The significance of this framework lies in its ability to shift from broad labels such as “European cloud” or “sovereign cloud” to more verifiable criteria. It doesn’t eliminate the debate but requires concrete answers: who controls the company, under which jurisdiction operates, what dependencies exist on non-European third parties, how the supply chain is managed, what certifications have been obtained, and what level of control the client has.
Why does OVHcloud rank at the top?
The score assigned to OVHcloud aligns with several elements that have been part of its positioning for years. It is a European provider, based in France and listed in Paris, which reduces direct exposure to extraterritorial U.S. legislation frameworks like CLOUD Act or FISA 702. In legal and strategic categories, this point weighs heavily when evaluating sovereignty.
Another differential factor is the supply chain. OVHcloud stands out for its more integrated industrial model compared to other providers: it manufactures its own servers in two plants and combines this design with proprietary liquid cooling technology. The company has historically championed this approach as part of its technical control, efficiency, and operational resilience.
That detail is not trivial. In sovereign cloud, where data is hosted matters, but it’s not enough. Equally important is who controls the hardware, who operates the platform, what external dependencies exist, and the provider’s ability to continue functioning if the geopolitical scenario shifts or the supply chain is stressed.
In security and compliance, OVHcloud holds qualified SecNumCloud solutions from the French agency ANSSI, along with certifications and frameworks such as ISO 27001, C5 in Germany, ENS in Spain, AGID in Italy, and HDS for health data hosting, according to the provider’s corporate information.
Sustainability also helps explain its position. OVHcloud has long advocated a model based on hardware reuse, recycled data centers, and liquid cooling. The company claims that its factories and vertical integration form part of a circular economy strategy, with servers dismantled after use to reuse components whenever possible.
Hyperscalers fare worse in sovereignty
The update from comparison.cloud presents a discomforting view for large U.S. hyperscalers. According to the platform’s published preview, AWS, Azure, and Google Cloud would score below 4.5 out of 10 in the SEAL assessment applied by TIMETOACT GROUP.
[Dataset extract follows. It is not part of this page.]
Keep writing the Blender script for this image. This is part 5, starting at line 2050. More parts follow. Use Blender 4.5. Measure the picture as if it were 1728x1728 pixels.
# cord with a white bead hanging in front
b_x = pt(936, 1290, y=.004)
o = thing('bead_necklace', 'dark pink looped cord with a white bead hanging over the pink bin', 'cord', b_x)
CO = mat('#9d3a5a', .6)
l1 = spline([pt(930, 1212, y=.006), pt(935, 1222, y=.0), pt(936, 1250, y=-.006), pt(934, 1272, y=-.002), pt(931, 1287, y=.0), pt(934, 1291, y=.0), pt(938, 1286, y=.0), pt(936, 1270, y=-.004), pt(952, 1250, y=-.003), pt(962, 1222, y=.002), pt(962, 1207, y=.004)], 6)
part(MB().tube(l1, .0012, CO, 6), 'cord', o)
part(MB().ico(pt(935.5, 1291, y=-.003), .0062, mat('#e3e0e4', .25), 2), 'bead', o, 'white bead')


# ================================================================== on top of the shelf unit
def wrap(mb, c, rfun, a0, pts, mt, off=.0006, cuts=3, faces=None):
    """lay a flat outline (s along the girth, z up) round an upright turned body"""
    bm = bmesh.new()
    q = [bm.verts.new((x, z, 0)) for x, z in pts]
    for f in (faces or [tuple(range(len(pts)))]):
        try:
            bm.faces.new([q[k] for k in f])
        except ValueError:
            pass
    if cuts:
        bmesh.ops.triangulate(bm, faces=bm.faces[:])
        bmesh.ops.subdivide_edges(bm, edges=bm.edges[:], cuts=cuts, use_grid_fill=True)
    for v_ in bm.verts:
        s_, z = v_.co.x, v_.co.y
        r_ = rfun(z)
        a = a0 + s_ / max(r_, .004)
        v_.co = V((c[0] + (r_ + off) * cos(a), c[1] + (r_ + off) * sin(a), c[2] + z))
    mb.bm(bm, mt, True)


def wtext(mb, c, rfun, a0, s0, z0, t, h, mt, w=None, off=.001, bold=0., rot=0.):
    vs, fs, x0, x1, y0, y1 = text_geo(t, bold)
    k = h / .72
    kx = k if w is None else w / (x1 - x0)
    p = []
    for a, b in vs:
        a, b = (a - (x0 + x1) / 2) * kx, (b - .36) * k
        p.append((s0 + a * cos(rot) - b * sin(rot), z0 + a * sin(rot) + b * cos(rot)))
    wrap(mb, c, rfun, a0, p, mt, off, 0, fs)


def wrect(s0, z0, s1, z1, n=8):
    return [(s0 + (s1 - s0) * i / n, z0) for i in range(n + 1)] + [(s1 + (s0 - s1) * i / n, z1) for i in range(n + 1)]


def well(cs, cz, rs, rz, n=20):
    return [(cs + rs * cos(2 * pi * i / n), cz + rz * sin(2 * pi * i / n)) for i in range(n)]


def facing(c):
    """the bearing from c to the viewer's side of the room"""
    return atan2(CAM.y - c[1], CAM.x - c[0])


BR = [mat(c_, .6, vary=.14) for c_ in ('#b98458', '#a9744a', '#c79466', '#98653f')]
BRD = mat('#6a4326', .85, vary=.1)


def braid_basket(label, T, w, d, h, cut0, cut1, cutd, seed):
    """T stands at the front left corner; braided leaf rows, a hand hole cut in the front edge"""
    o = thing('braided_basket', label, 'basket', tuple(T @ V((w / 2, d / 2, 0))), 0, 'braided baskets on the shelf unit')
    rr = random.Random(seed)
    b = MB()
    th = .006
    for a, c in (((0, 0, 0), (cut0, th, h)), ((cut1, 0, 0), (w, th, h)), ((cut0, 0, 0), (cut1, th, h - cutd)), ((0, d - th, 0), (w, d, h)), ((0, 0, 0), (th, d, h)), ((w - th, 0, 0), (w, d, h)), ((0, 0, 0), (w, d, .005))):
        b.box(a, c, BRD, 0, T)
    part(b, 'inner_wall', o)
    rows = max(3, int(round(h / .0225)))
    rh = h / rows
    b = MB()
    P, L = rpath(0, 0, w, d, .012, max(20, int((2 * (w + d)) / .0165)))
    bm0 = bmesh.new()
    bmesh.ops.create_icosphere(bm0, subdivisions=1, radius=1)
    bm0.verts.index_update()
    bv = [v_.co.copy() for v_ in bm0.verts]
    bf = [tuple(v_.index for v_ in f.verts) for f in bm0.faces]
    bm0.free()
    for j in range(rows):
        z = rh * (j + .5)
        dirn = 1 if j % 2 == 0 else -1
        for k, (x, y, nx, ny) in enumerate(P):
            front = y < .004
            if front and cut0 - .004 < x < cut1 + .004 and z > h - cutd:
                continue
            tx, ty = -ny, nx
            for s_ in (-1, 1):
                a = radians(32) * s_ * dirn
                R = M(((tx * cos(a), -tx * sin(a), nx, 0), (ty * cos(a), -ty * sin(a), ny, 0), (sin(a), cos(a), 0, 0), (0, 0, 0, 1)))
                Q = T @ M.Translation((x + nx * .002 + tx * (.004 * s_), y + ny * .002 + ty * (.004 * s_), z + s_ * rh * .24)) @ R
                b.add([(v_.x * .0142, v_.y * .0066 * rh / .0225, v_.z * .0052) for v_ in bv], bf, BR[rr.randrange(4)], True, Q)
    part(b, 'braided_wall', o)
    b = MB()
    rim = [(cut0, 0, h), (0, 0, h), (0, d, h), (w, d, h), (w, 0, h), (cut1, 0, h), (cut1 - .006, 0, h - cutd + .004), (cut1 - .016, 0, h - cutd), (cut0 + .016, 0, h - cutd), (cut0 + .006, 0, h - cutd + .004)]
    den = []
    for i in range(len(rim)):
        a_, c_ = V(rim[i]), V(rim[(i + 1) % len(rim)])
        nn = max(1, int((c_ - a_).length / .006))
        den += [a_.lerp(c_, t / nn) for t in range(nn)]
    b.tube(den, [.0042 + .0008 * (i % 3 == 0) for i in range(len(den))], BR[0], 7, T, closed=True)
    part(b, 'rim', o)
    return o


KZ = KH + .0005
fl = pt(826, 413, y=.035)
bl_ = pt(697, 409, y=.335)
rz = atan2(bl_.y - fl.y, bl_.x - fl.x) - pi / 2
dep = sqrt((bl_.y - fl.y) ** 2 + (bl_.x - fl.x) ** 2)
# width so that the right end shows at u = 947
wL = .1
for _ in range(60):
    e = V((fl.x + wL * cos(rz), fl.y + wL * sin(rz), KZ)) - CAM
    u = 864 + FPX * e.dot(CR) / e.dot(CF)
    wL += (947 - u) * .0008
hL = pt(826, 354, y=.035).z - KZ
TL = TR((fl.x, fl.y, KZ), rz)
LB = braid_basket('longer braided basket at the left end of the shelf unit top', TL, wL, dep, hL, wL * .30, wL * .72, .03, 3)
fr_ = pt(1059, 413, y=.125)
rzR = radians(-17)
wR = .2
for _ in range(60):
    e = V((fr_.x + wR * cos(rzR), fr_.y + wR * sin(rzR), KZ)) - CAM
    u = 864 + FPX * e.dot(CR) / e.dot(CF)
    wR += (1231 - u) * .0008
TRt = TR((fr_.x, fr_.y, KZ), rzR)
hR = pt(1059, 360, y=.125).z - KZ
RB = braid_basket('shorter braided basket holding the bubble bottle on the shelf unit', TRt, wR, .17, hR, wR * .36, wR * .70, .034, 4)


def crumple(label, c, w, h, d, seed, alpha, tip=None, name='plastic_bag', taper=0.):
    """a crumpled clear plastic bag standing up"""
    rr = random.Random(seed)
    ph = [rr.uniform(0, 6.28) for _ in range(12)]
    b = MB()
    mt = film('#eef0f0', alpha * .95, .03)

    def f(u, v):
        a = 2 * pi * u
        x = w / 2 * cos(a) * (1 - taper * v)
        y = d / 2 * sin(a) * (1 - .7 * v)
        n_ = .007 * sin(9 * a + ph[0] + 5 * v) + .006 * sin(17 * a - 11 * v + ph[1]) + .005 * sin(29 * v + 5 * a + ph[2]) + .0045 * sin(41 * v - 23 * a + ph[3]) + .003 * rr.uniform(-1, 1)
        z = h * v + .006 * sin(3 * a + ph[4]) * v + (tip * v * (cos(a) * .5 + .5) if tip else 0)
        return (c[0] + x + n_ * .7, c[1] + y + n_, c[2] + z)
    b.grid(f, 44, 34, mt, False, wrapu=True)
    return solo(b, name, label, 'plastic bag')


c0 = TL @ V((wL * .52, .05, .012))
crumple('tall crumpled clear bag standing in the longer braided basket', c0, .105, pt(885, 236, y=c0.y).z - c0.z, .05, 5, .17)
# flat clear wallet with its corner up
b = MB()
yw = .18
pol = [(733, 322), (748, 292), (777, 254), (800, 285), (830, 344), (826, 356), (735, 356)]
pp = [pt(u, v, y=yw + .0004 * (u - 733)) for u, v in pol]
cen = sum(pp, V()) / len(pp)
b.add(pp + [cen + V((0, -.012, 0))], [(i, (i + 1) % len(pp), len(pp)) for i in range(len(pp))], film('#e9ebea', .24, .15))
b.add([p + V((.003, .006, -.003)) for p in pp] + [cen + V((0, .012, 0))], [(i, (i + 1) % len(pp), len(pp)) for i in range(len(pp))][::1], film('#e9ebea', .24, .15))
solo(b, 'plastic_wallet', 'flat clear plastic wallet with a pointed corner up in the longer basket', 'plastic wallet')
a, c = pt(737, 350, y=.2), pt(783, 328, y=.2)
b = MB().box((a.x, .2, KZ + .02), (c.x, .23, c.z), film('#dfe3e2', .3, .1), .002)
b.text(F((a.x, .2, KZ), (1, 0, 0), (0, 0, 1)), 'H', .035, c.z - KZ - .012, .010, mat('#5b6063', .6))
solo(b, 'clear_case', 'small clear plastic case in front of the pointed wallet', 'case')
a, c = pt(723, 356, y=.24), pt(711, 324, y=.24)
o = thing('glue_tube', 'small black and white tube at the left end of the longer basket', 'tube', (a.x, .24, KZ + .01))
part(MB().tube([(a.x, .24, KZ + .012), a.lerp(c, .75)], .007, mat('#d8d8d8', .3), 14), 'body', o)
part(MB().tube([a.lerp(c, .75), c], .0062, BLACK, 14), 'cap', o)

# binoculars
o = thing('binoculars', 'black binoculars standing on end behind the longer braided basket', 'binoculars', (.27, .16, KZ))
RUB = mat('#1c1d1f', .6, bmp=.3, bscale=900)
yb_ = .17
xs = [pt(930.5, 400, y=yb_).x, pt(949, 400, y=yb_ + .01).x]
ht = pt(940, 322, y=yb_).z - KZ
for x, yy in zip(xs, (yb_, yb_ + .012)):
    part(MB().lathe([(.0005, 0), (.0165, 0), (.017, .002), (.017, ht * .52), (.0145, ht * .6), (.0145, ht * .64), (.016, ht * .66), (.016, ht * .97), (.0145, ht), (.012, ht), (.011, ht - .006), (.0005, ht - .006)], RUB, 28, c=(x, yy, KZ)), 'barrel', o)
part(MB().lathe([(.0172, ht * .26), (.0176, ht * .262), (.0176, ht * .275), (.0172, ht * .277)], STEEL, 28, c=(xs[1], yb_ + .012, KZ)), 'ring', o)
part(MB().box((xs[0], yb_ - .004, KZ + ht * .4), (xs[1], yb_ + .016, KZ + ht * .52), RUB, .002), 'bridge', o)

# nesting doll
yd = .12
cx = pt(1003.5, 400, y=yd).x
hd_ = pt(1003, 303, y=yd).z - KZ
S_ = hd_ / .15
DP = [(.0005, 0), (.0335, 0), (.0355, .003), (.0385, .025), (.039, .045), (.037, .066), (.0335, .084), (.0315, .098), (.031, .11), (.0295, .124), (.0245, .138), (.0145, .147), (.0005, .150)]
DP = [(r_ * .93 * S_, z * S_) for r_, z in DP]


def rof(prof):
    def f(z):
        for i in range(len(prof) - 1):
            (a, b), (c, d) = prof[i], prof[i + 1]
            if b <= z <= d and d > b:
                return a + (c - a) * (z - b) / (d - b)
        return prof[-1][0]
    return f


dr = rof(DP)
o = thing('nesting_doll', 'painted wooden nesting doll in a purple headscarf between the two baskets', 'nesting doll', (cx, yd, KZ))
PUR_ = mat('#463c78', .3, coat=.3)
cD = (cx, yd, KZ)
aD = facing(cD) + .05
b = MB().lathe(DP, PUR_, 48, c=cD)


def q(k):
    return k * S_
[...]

This doesn’t mean their services are technically inferior nor that they cannot meet demanding security, availability, or scale requirements. They still dominate much of the market due to their broad catalogs, mature managed services, global networks, and integration with enterprise ecosystems. But when the central criterion is European sovereignty, the outcome changes.
The European Commission has also avoided a purist interpretation. The €180 million contract includes a consortium led by Proximus working with S3NS, a joint venture of Thales and Google Cloud, as well as Clarence and Mistral. Brussels advocates an approach where certain non-European technologies can be suitable if operated within a strict control and guarantee framework.
This nuance is key for companies and administrations. Sovereignty is not simply choosing a European or American provider. There are levels: data sovereignty, operational sovereignty, legal sovereignty, key control, residency, portability, isolation, supply chain transparency, and recovery capacity. The value of tools like comparison.cloud lies in putting these differences into a comparable table.
The BattleCards feature, also introduced by the platform, enhances this practical utility: comparing providers across services, data centers, costs, sovereignty, and SEAL scores. For IT teams, procurement, or compliance officers, this type of comparison can serve as a starting point before issuing RFPs, migrating, or executing a multicloud strategy.
The conclusion is not that OVHcloud is automatically the best choice for every workload. The reality is that, if measurable European sovereignty is a priority, some providers have structural advantages that hyperscalers cannot replicate simply through local regions or contractual promises. By 2026, cloud comparison will no longer be solely about price, number of services, or performance—it will also hinge on control.
Frequently Asked Questions
What is SEAL in cloud sovereignty?
SEAL is the sovereignty assurance level defined within the European Commission’s Cloud Sovereignty Framework. It assesses whether a provider meets certain thresholds of sovereignty, resilience, and control.
Why does OVHcloud rank highly?
Because of its European governance, reduced exposure to extraterritorial laws of third countries, in-house server manufacturing, security certifications, and sustainability strategy.
Does this mean AWS, Azure, or Google Cloud are unsafe?
No. It means that, under European sovereignty criteria, they might score lower due to jurisdiction, technological control, supply chain, or reliance on non-European entities, even though they remain very strong providers in catalog size, scale, and technical maturity.